__Task brief__
Copy the data exactly as it appears, and do not include any pictures.
>> start Provided data
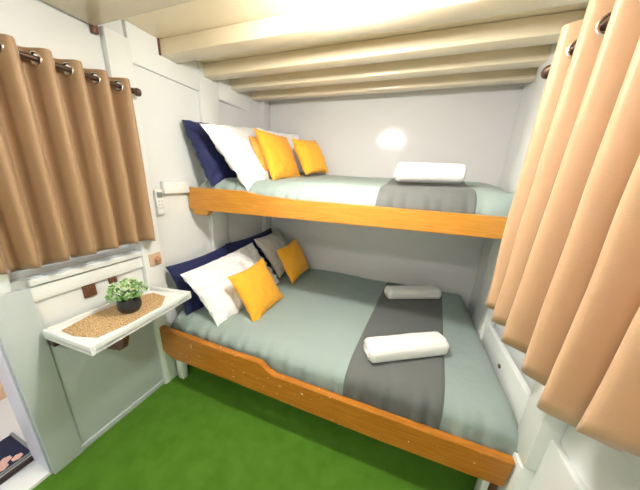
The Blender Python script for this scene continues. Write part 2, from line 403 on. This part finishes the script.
# ------------------------------------------------------------------ pillows
def pillow(name, label, cat, group, c, ex, ez, W, H, th, m, seed=0, pinch=0.10, wr=0.006, shift=0.0):
    """c centre, ex unit vector along the width, ez up along the height"""
    c = V(c); ex = V(ex).normalized(); ez = (V(ez)-ex*V(ez).dot(ex)).normalized(); ey = ez.cross(ex)
    n = 40; bm = bmesh.new(); F = []; K = []
    def pos(u, v, side):
        # edges bow inwards a little, corners stay sharp
        U = u*(1-pinch*(1-v*v)*abs(u)**3); Vv = v*(1-pinch*(1-u*u)*abs(v)**3)
        a = max(0, 1-abs(u)**2.4); b_ = max(0, 1-abs(v)**2.4)
        h = th*(a*b_)**0.52
        rad = 1-min(1, (1-abs(u))*(1-abs(v))*6)
        x, y = u*W, v*H
        w_ = wr*(1.3*nz(x, y, seed+side*3, 9)+0.8*nz(x, y, seed+side*5, 20))*min(1, 6*h/th)
        w_ += wr*0.9*rad*math.sin(math.atan2(v, u)*22+seed+3*nz(x, y, seed, 6))*min(1, 5*h/th)
        return c+ex*U*W/2+ez*Vv*H/2+ey*(side*(h/2+w_)+shift*(1-u*u))
    for i in range(n+1):
        fr, br = [], []
        for j in range(n+1):
            u = math.sin((i/n-0.5)*PI*0.98)/math.sin(PI*0.49); v = math.sin((j/n-0.5)*PI*0.98)/math.sin(PI*0.49)
            f = bm.verts.new(pos(u, v, 1)); fr.append(f)
            br.append(f if i in (0, n) or j in (0, n) else bm.verts.new(pos(u, v, -1)))
        F.append(fr); K.append(br)
    for i in range(n):
        for j in range(n):
            bm.faces.new([F[i][j], F[i+1][j], F[i+1][j+1], F[i][j+1]])
            bm.faces.new([K[i][j], K[i][j+1], K[i+1][j+1], K[i+1][j]])
    o = link(name, bm, m, angle=80); tag(o, label, cat, group); return o
def from_corners(TL, TR, BL):
    TL, TR, BL = V(TL), V(TR), V(BL)
    return (TR+BL)/2, TR-TL, TL-BL, (TR-TL).length, (TL-BL).length
def pc(name, label, cat, group, cs, th, m, k=1.04, **kw):
    c, ex, ez, W, H = from_corners(*cs)
    return pillow(name, label, cat, group, c, ex, ez, W*k, H*k, th, m, **kw)
GP, GC = 'bed pillows', 'square yellow cushions'
# lower bunk
pc('pillow', 'navy blue pillow against the left wall, at the near end of the lower bunk', 'pillow', GP, ((0.055, 0.93, 0.800), (0.085, 1.45, 0.830), (0.15, 0.95, 0.43)), 0.13, navyc, seed=1, wr=0.004)
pc('pillow', 'dark navy pillow in the shade at the far end of the lower bunk', 'pillow', GP, ((0.085, 1.40, 0.83), (0.14, 1.96, 0.86), (0.22, 1.42, 0.52)), 0.12, navyc, seed=2, wr=0.004)
pc('pillow', 'creased white pillow leaning on the navy pillow on the lower bunk', 'pillow', GP, ((0.150, 0.945, 0.763), (0.205, 1.561, 0.812), (0.405, 0.955, 0.470)), 0.13, whitec, seed=3, wr=0.012, pinch=0.05)
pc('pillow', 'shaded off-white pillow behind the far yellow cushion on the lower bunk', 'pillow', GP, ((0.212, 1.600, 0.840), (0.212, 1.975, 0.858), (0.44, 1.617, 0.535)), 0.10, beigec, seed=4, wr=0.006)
pc('cushion', 'near yellow cushion leaning on the white pillow on the lower bunk', 'cushion', GC, ((0.414, 1.042, 0.760), (0.430, 1.375, 0.776), (0.585, 1.050, 0.478)), 0.11, yellowc, seed=5, wr=0.005)
pc('cushion', 'far yellow cushion on the lower bunk, in the shade by the back wall', 'cushion', GC, ((0.443, 1.565, 0.789), (0.464, 1.865, 0.822), (0.574, 1.591, 0.515)), 0.11, yellowc, seed=6, wr=0.005)
# upper bunk
pc('pillow', 'navy blue pillow leaning on the left wall on the upper bunk', 'pillow', GP, ((0.048, 1.187, 1.656), (0.052, 1.62, 1.70), (0.19, 1.175, 1.290)), 0.14, navyc, seed=7, wr=0.009, pinch=0.03)
pc('pillow', 'smooth white pillow beside the navy pillow on the upper bunk', 'pillow', GP, ((0.195, 1.180, 1.632), (0.153, 1.75, 1.718), (0.450, 1.200, 1.272)), 0.12, whitec, seed=8, wr=0.008, pinch=0.05)
pc('pillow', 'white pillow at the back of the upper bunk, mostly hidden behind the yellow cushions', 'pillow', GP, ((0.24, 1.62, 1.70), (0.42, 1.95, 1.705), (0.34, 1.60, 1.40)), 0.07, whitec, seed=9, wr=0.004)
pc('cushion', 'near pale yellow cushion leaning on the white pillow on the upper bunk', 'cushion', GC, ((0.355, 1.432, 1.658), (0.392, 1.785, 1.660), (0.505, 1.430, 1.340)), 0.12, yellowc, seed=10, wr=0.006)
pc('cushion', 'orange cushion corner showing between the white pillow and the near yellow cushion, upper bunk', 'cushion', GC, ((0.325, 1.395, 1.605), (0.36, 1.62, 1.62), (0.42, 1.43, 1.38)), 0.05, orangec, seed=11, wr=0.003)
pc('cushion', 'far yellow cushion on the upper bunk, standing near the back wall', 'cushion', GC, ((0.523, 1.653, 1.625), (0.605, 1.915, 1.650), (0.650, 1.640, 1.385)), 0.11, yellowc, seed=12, wr=0.006)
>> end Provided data
__Result below__
The Blender Python script for this scene continues. Write part 2, from line 403 on. This part finishes the script.
# ------------------------------------------------------------------ pillows
def pillow(name, label, cat, group, c, ex, ez, W, H, th, m, seed=0, pinch=0.10, wr=0.006, shift=0.0):
    """c centre, ex unit vector along the width, ez up along the height"""
    c = V(c); ex = V(ex).normalized(); ez = (V(ez)-ex*V(ez).dot(ex)).normalized(); ey = ez.cross(ex)
    n = 40; bm = bmesh.new(); F = []; K = []
    def pos(u, v, side):
        # edges bow inwards a little, corners stay sharp
        U = u*(1-pinch*(1-v*v)*abs(u)**3); Vv = v*(1-pinch*(1-u*u)*abs(v)**3)
        a = max(0, 1-abs(u)**2.4); b_ = max(0, 1-abs(v)**2.4)
        h = th*(a*b_)**0.52
        rad = 1-min(1, (1-abs(u))*(1-abs(v))*6)
        x, y = u*W, v*H
        w_ = wr*(1.3*nz(x, y, seed+side*3, 9)+0.8*nz(x, y, seed+side*5, 20))*min(1, 6*h/th)
        w_ += wr*0.9*rad*math.sin(math.atan2(v, u)*22+seed+3*nz(x, y, seed, 6))*min(1, 5*h/th)
        return c+ex*U*W/2+ez*Vv*H/2+ey*(side*(h/2+w_)+shift*(1-u*u))
    for i in range(n+1):
        fr, br = [], []
        for j in range(n+1):
            u = math.sin((i/n-0.5)*PI*0.98)/math.sin(PI*0.49); v = math.sin((j/n-0.5)*PI*0.98)/math.sin(PI*0.49)
            f = bm.verts.new(pos(u, v, 1)); fr.append(f)
            br.append(f if i in (0, n) or j in (0, n) else bm.verts.new(pos(u, v, -1)))
        F.append(fr); K.append(br)
    for i in range(n):
        for j in range(n):
            bm.faces.new([F[i][j], F[i+1][j], F[i+1][j+1], F[i][j+1]])
            bm.faces.new([K[i][j], K[i][j+1], K[i+1][j+1], K[i+1][j]])
    o = link(name, bm, m, angle=80); tag(o, label, cat, group); return o
def from_corners(TL, TR, BL):
    TL, TR, BL = V(TL), V(TR), V(BL)
    return (TR+BL)/2, TR-TL, TL-BL, (TR-TL).length, (TL-BL).length
def pc(name, label, cat, group, cs, th, m, k=1.04, **kw):
    c, ex, ez, W, H = from_corners(*cs)
    return pillow(name, label, cat, group, c, ex, ez, W*k, H*k, th, m, **kw)
GP, GC = 'bed pillows', 'square yellow cushions'
# lower bunk
pc('pillow', 'navy blue pillow against the left wall, at the near end of the lower bunk', 'pillow', GP, ((0.055, 0.93, 0.800), (0.085, 1.45, 0.830), (0.15, 0.95, 0.43)), 0.13, navyc, seed=1, wr=0.004)
pc('pillow', 'dark navy pillow in the shade at the far end of the lower bunk', 'pillow', GP, ((0.085, 1.40, 0.83), (0.14, 1.96, 0.86), (0.22, 1.42, 0.52)), 0.12, navyc, seed=2, wr=0.004)
pc('pillow', 'creased white pillow leaning on the navy pillow on the lower bunk', 'pillow', GP, ((0.150, 0.945, 0.763), (0.205, 1.561, 0.812), (0.405, 0.955, 0.470)), 0.13, whitec, seed=3, wr=0.012, pinch=0.05)
pc('pillow', 'shaded off-white pillow behind the far yellow cushion on the lower bunk', 'pillow', GP, ((0.212, 1.600, 0.840), (0.212, 1.975, 0.858), (0.44, 1.617, 0.535)), 0.10, beigec, seed=4, wr=0.006)
pc('cushion', 'near yellow cushion leaning on the white pillow on the lower bunk', 'cushion', GC, ((0.414, 1.042, 0.760), (0.430, 1.375, 0.776), (0.585, 1.050, 0.478)), 0.11, yellowc, seed=5, wr=0.005)
pc('cushion', 'far yellow cushion on the lower bunk, in the shade by the back wall', 'cushion', GC, ((0.443, 1.565, 0.789), (0.464, 1.865, 0.822), (0.574, 1.591, 0.515)), 0.11, yellowc, seed=6, wr=0.005)
# upper bunk
pc('pillow', 'navy blue pillow leaning on the left wall on the upper bunk', 'pillow', GP, ((0.048, 1.187, 1.656), (0.052, 1.62, 1.70), (0.19, 1.175, 1.290)), 0.14, navyc, seed=7, wr=0.009, pinch=0.03)
pc('pillow', 'smooth white pillow beside the navy pillow on the upper bunk', 'pillow', GP, ((0.195, 1.180, 1.632), (0.153, 1.75, 1.718), (0.450, 1.200, 1.272)), 0.12, whitec, seed=8, wr=0.008, pinch=0.05)
pc('pillow', 'white pillow at the back of the upper bunk, mostly hidden behind the yellow cushions', 'pillow', GP, ((0.24, 1.62, 1.70), (0.42, 1.95, 1.705), (0.34, 1.60, 1.40)), 0.07, whitec, seed=9, wr=0.004)
pc('cushion', 'near pale yellow cushion leaning on the white pillow on the upper bunk', 'cushion', GC, ((0.355, 1.432, 1.658), (0.392, 1.785, 1.660), (0.505, 1.430, 1.340)), 0.12, yellowc, seed=10, wr=0.006)
pc('cushion', 'orange cushion corner showing between the white pillow and the near yellow cushion, upper bunk', 'cushion', GC, ((0.325, 1.395, 1.605), (0.36, 1.62, 1.62), (0.42, 1.43, 1.38)), 0.05, orangec, seed=11, wr=0.003)
pc('cushion', 'far yellow cushion on the upper bunk, standing near the back wall', 'cushion', GC, ((0.523, 1.653, 1.625), (0.605, 1.915, 1.650), (0.650, 1.640, 1.385)), 0.11, yellowc, seed=12, wr=0.006)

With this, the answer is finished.